[INSTRUCTIONS FOR THE TASK]
Take the listing and print it in full, exactly as given.

[MATERIAL PROVIDED]
————————

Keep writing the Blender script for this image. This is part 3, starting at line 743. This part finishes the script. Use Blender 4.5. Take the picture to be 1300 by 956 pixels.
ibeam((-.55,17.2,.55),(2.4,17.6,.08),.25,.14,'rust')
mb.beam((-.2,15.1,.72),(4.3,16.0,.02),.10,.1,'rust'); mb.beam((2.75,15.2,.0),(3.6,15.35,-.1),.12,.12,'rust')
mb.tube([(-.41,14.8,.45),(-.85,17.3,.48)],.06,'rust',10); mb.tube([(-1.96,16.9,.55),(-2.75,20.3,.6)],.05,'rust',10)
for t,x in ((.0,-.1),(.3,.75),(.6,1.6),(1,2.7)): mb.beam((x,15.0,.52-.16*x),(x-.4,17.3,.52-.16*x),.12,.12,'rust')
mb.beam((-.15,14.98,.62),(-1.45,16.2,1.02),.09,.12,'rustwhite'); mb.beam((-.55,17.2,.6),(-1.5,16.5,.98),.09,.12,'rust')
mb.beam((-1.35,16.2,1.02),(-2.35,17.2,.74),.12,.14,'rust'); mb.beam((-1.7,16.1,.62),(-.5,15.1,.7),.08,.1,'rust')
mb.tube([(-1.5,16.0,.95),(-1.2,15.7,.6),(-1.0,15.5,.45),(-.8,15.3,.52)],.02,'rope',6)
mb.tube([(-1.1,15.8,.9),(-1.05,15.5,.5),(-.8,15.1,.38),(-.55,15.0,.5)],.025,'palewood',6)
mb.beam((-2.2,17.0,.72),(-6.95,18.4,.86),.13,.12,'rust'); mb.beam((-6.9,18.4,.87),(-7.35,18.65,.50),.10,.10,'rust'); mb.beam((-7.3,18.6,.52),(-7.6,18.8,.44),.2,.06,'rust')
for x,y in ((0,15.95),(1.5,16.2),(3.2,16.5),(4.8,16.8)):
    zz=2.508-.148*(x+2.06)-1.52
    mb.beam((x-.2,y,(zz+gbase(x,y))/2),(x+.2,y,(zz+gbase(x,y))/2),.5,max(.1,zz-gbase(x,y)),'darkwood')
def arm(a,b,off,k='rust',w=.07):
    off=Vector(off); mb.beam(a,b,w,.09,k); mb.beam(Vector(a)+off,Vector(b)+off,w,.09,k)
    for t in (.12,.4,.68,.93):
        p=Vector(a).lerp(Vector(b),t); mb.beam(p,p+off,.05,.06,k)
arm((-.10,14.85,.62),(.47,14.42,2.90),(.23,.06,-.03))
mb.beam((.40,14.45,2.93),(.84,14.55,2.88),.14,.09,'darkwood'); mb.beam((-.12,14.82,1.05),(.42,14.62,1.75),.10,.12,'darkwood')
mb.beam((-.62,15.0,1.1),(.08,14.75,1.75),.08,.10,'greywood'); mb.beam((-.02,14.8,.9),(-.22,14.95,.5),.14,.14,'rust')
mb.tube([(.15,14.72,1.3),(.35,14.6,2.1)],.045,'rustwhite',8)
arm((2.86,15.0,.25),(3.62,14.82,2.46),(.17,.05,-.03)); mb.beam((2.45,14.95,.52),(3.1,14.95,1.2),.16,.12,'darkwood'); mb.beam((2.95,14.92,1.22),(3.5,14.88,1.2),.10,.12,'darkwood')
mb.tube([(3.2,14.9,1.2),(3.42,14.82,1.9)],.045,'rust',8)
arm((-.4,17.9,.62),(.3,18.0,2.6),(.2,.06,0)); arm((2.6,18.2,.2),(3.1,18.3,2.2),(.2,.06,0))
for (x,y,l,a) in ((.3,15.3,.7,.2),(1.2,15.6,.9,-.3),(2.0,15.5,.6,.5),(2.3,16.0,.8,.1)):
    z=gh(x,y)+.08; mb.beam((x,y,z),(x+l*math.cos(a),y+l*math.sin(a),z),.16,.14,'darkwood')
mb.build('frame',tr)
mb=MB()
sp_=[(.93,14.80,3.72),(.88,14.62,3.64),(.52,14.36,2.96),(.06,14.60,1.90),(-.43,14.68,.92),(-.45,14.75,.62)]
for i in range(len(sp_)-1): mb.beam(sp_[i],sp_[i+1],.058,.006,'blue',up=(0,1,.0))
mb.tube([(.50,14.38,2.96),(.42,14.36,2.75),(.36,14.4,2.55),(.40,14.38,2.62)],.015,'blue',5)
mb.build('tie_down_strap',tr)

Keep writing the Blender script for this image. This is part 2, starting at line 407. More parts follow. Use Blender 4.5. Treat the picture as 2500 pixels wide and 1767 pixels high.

————————

[REPLY]
Keep writing the Blender script for this image. This is part 3, starting at line 743. This part finishes the script. Use Blender 4.5. Take the picture to be 1300 by 956 pixels.
ibeam((-.55,17.2,.55),(2.4,17.6,.08),.25,.14,'rust')
mb.beam((-.2,15.1,.72),(4.3,16.0,.02),.10,.1,'rust'); mb.beam((2.75,15.2,.0),(3.6,15.35,-.1),.12,.12,'rust')
mb.tube([(-.41,14.8,.45),(-.85,17.3,.48)],.06,'rust',10); mb.tube([(-1.96,16.9,.55),(-2.75,20.3,.6)],.05,'rust',10)
for t,x in ((.0,-.1),(.3,.75),(.6,1.6),(1,2.7)): mb.beam((x,15.0,.52-.16*x),(x-.4,17.3,.52-.16*x),.12,.12,'rust')
mb.beam((-.15,14.98,.62),(-1.45,16.2,1.02),.09,.12,'rustwhite'); mb.beam((-.55,17.2,.6),(-1.5,16.5,.98),.09,.12,'rust')
mb.beam((-1.35,16.2,1.02),(-2.35,17.2,.74),.12,.14,'rust'); mb.beam((-1.7,16.1,.62),(-.5,15.1,.7),.08,.1,'rust')
mb.tube([(-1.5,16.0,.95),(-1.2,15.7,.6),(-1.0,15.5,.45),(-.8,15.3,.52)],.02,'rope',6)
mb.tube([(-1.1,15.8,.9),(-1.05,15.5,.5),(-.8,15.1,.38),(-.55,15.0,.5)],.025,'palewood',6)
mb.beam((-2.2,17.0,.72),(-6.95,18.4,.86),.13,.12,'rust'); mb.beam((-6.9,18.4,.87),(-7.35,18.65,.50),.10,.10,'rust'); mb.beam((-7.3,18.6,.52),(-7.6,18.8,.44),.2,.06,'rust')
for x,y in ((0,15.95),(1.5,16.2),(3.2,16.5),(4.8,16.8)):
    zz=2.508-.148*(x+2.06)-1.52
    mb.beam((x-.2,y,(zz+gbase(x,y))/2),(x+.2,y,(zz+gbase(x,y))/2),.5,max(.1,zz-gbase(x,y)),'darkwood')
def arm(a,b,off,k='rust',w=.07):
    off=Vector(off); mb.beam(a,b,w,.09,k); mb.beam(Vector(a)+off,Vector(b)+off,w,.09,k)
    for t in (.12,.4,.68,.93):
        p=Vector(a).lerp(Vector(b),t); mb.beam(p,p+off,.05,.06,k)
arm((-.10,14.85,.62),(.47,14.42,2.90),(.23,.06,-.03))
mb.beam((.40,14.45,2.93),(.84,14.55,2.88),.14,.09,'darkwood'); mb.beam((-.12,14.82,1.05),(.42,14.62,1.75),.10,.12,'darkwood')
mb.beam((-.62,15.0,1.1),(.08,14.75,1.75),.08,.10,'greywood'); mb.beam((-.02,14.8,.9),(-.22,14.95,.5),.14,.14,'rust')
mb.tube([(.15,14.72,1.3),(.35,14.6,2.1)],.045,'rustwhite',8)
arm((2.86,15.0,.25),(3.62,14.82,2.46),(.17,.05,-.03)); mb.beam((2.45,14.95,.52),(3.1,14.95,1.2),.16,.12,'darkwood'); mb.beam((2.95,14.92,1.22),(3.5,14.88,1.2),.10,.12,'darkwood')
mb.tube([(3.2,14.9,1.2),(3.42,14.82,1.9)],.045,'rust',8)
arm((-.4,17.9,.62),(.3,18.0,2.6),(.2,.06,0)); arm((2.6,18.2,.2),(3.1,18.3,2.2),(.2,.06,0))
for (x,y,l,a) in ((.3,15.3,.7,.2),(1.2,15.6,.9,-.3),(2.0,15.5,.6,.5),(2.3,16.0,.8,.1)):
    z=gh(x,y)+.08; mb.beam((x,y,z),(x+l*math.cos(a),y+l*math.sin(a),z),.16,.14,'darkwood')
mb.build('frame',tr)
mb=MB()
sp_=[(.93,14.80,3.72),(.88,14.62,3.64),(.52,14.36,2.96),(.06,14.60,1.90),(-.43,14.68,.92),(-.45,14.75,.62)]
for i in range(len(sp_)-1): mb.beam(sp_[i],sp_[i+1],.058,.006,'blue',up=(0,1,.0))
mb.tube([(.50,14.38,2.96),(.42,14.36,2.75),(.36,14.4,2.55),(.40,14.38,2.62)],.015,'blue',5)
mb.build('tie_down_strap',tr)

Keep writing the Blender script for this image. This is part 2, starting at line 407. More parts follow. Use Blender 4.5. Treat the picture as 2500 pixels wide and 1767 pixels high.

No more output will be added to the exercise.